To be clear, Dunster does not appear in "Renfield," but he does have another recent link to the Dracula mythos. That's right: even if the undead way and the Lasso Way are mutually exclusive, we'll always have Phil Dunster speaking with a Texas accent in Netflix and BBC One's bonkers "Dracula" miniseries.
In the series, Dunster plays the rich American cad Quincey Morris. Quincey is one of the three strapping young men who propose to Lucy Westenra in Bram Stoker's original "Dracula" novel, but to discuss how he factors into the Netflix adaptation, we'll need to delve into spoilers for the third and final episode. So, if you haven't seen "Dracula," look away now unless you don't mind being spoiled.
'Are you a cowboy, Quincey?'
Adapted for the screen by "Sherlock" creators Mark Gatiss and Steven Moffat, "Dracula" stars Claes Bang ("The Northman," "The Square") as the titular vampire. As we noted in our Year of the Vampire entry on "Dracula" and other TV miniseries and standalone episodes that don't require an eternal bloody commitment time-wise, the whole second episode of "Dracula" is set aboard the Demeter ship. That puts it in fine company with another upcoming Universal horror flick, "The Last Voyage of the Demeter," which now has a trailer to get you psyched.
"Dracula" takes a hard left turn in its third episode, however, as Dracula's ship to England blows off course by 123 years, and he emerges from the bottom of the ocean into modern-day London. Quincey Morris isn't as big of a supporting character in this version of the story as he was in "Bram Stoker's Dracula," where he was played by Billy Campbell.

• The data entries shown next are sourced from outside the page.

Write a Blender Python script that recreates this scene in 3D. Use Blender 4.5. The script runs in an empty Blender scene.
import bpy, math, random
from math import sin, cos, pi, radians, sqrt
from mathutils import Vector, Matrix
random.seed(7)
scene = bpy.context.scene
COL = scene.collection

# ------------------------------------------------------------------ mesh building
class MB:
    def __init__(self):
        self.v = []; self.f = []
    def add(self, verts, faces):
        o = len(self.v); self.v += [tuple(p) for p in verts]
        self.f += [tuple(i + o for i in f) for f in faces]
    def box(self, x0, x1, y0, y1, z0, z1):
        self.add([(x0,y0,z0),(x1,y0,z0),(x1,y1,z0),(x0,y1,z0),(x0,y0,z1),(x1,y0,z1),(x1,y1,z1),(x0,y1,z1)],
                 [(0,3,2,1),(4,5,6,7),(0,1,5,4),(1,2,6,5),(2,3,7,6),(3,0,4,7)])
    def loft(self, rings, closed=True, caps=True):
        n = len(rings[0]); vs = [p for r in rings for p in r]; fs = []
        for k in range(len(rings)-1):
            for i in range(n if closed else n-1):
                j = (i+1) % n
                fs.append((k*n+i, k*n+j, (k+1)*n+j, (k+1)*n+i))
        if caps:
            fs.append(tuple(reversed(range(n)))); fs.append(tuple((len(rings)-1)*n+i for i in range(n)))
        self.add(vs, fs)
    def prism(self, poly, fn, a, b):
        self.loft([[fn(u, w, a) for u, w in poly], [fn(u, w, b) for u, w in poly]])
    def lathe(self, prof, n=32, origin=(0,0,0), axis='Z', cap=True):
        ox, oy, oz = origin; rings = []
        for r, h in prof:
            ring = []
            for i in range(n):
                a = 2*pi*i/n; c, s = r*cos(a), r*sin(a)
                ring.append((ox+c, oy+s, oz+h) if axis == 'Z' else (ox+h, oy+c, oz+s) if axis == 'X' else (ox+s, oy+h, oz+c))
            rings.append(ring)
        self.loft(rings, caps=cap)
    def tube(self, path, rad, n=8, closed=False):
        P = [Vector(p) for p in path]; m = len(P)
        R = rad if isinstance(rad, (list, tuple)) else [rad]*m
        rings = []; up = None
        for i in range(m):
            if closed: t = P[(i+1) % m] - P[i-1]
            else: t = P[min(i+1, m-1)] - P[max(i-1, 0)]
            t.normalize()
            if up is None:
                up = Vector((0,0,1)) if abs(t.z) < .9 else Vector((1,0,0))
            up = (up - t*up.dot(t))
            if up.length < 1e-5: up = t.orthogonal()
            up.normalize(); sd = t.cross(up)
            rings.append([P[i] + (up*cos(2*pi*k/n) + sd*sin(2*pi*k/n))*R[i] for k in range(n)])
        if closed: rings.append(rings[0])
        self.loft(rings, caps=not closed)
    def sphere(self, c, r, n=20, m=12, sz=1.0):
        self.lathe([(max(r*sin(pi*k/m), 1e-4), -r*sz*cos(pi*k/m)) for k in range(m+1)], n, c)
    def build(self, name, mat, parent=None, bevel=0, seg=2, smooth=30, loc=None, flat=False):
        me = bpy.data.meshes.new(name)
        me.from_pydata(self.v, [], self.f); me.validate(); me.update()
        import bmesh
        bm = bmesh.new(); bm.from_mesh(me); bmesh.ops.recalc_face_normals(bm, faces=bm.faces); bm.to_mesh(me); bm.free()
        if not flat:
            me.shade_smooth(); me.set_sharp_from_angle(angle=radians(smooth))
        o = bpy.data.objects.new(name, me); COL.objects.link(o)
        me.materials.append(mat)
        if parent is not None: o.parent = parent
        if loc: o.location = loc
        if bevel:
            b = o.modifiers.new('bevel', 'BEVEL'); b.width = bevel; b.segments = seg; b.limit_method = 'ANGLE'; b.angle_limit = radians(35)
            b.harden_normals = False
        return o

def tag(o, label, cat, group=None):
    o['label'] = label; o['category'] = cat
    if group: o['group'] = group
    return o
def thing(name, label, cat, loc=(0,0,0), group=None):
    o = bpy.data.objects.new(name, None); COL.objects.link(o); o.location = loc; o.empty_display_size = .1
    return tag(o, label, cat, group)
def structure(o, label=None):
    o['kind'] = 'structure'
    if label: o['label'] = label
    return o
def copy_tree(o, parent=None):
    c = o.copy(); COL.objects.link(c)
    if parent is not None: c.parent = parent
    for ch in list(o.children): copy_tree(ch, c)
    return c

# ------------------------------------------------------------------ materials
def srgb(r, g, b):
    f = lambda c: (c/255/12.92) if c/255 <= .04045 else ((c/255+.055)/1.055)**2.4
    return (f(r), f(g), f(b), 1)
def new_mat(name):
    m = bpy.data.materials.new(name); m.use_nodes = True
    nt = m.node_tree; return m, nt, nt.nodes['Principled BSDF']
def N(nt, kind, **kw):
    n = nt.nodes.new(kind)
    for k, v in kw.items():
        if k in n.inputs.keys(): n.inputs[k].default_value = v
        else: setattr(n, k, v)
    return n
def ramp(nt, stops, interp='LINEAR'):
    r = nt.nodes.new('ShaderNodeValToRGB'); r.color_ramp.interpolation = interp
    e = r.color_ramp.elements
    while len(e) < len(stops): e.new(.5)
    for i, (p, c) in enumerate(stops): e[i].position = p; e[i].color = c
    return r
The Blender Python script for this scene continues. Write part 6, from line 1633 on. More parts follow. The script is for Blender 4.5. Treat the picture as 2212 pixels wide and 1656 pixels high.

The episode gives more screen time to Jack Seward (Matthew Beard), whose unrequited love for Lucy (Lydia West) sees him looking on hopelessly on the dancefloor as she and her gal pals show Quincey more attention, asking him if he's a cowboy. He says not really, no, and we know it's true because Phil Dunster is from Northampton, England, not Texas.
Vampires usually have long lives by virtue of immortality, but as a miniseries, "Dracula" was over and done with in three days on BBC One. It found a second life (as bloodsuckers tend to do) by streaming on Netflix, but even there, people are likely to binge-watch it and forget it soon thereafter. It's the kind of thing where if you go back and rewatch "Dracula" post-"Ted Lasso", you might be surprised to see Phil Dunster pop up as Quincey Morris.